**WORK TO DO**
Please, without the pictures, retype exactly the lines from the start of the material through the line that holds "from pxr import".

**DATA SHOWN**
-=-=-=-=-

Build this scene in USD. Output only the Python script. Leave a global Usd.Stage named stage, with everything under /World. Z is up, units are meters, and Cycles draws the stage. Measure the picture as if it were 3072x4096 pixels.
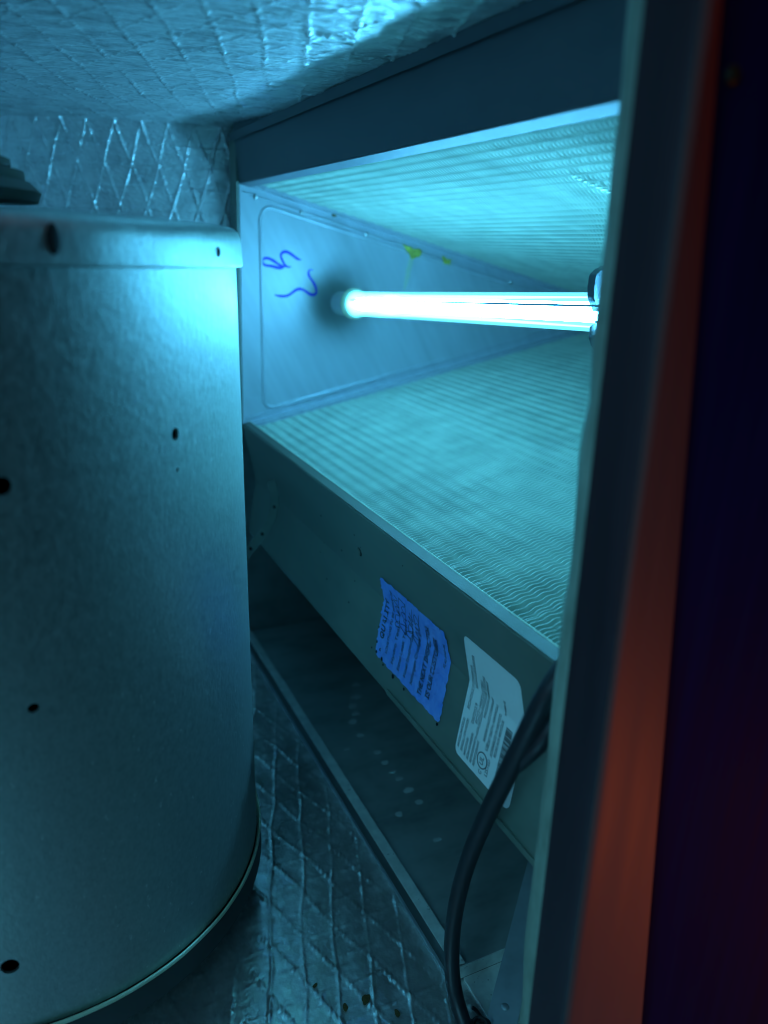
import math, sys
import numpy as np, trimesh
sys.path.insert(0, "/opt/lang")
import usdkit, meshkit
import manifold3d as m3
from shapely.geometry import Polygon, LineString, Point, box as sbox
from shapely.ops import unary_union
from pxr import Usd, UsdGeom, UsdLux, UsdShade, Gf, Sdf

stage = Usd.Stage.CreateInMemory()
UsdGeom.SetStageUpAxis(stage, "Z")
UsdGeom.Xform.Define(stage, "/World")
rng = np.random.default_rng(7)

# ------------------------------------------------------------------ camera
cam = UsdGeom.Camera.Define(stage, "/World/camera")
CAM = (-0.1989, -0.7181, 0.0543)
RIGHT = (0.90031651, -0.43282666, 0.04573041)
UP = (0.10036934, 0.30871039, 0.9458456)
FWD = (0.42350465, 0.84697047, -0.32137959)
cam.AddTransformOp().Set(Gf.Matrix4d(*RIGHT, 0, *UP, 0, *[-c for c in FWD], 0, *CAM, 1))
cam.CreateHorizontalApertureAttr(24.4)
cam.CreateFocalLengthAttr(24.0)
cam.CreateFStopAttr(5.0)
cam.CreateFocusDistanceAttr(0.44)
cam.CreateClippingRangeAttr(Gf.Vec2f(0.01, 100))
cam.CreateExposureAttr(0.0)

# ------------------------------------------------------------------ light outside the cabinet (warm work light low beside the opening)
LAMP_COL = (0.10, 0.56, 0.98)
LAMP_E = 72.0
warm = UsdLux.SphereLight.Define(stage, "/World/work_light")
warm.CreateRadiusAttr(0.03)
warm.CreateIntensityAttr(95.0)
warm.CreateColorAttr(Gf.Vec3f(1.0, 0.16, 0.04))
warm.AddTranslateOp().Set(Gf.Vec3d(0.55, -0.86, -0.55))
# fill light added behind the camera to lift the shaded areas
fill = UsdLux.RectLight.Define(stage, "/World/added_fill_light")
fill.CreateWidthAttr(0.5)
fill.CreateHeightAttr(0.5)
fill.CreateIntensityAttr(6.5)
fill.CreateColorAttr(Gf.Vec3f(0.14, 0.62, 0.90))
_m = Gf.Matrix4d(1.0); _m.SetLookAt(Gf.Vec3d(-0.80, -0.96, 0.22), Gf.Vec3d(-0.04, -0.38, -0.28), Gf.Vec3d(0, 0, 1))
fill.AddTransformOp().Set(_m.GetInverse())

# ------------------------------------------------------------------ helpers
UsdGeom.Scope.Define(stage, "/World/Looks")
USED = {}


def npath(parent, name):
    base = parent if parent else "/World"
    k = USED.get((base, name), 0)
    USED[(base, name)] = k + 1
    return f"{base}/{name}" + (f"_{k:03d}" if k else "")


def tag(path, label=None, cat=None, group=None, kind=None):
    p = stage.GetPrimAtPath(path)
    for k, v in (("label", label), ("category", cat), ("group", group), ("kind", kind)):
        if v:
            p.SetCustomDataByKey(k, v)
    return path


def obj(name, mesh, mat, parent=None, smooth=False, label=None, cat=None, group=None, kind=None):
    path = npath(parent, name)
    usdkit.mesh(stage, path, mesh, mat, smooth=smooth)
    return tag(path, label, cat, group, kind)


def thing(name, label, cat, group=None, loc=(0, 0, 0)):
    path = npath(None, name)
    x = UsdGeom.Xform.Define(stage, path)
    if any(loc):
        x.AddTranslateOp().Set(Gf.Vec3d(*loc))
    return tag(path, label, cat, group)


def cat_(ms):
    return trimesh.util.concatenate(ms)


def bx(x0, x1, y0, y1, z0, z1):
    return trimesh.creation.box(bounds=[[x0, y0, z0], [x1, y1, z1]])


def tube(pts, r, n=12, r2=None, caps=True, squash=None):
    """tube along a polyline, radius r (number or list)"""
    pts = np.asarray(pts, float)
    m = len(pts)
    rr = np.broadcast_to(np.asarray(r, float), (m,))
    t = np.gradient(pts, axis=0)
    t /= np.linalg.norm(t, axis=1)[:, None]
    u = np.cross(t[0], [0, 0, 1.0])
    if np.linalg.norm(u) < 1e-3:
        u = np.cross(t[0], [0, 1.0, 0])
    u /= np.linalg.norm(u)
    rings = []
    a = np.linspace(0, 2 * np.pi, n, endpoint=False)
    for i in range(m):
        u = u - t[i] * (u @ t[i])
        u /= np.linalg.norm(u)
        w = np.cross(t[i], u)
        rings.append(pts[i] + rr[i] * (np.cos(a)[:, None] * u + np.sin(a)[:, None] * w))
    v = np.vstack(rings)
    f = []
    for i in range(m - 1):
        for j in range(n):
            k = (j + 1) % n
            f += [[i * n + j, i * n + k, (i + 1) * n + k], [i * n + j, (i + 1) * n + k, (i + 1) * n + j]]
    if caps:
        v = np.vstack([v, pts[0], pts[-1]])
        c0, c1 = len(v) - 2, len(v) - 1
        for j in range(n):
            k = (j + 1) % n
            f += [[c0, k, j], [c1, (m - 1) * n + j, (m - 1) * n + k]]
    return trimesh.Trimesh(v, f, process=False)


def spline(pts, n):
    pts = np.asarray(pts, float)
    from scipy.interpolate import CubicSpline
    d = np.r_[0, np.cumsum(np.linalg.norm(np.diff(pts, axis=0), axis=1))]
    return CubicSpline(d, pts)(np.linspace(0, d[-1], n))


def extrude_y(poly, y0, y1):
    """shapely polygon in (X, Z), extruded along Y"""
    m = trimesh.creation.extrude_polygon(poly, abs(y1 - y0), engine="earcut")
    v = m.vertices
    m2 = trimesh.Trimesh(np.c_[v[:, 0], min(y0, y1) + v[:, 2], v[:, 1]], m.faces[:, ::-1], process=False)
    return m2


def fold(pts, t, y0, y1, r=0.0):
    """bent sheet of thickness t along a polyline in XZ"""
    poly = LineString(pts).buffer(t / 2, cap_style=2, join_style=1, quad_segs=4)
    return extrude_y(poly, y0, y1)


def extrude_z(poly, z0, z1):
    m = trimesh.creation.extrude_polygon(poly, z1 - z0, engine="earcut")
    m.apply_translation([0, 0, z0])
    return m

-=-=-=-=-

**SOLVED PROBLEM**
Build this scene in USD. Output only the Python script. Leave a global Usd.Stage named stage, with everything under /World. Z is up, units are meters, and Cycles draws the stage. Measure the picture as if it were 3072x4096 pixels.
import math, sys
import numpy as np, trimesh
sys.path.insert(0, "/opt/lang")
import usdkit, meshkit
import manifold3d as m3
from shapely.geometry import Polygon, LineString, Point, box as sbox
from shapely.ops import unary_union
from pxr import Usd, UsdGeom, UsdLux, UsdShade, Gf, Sdf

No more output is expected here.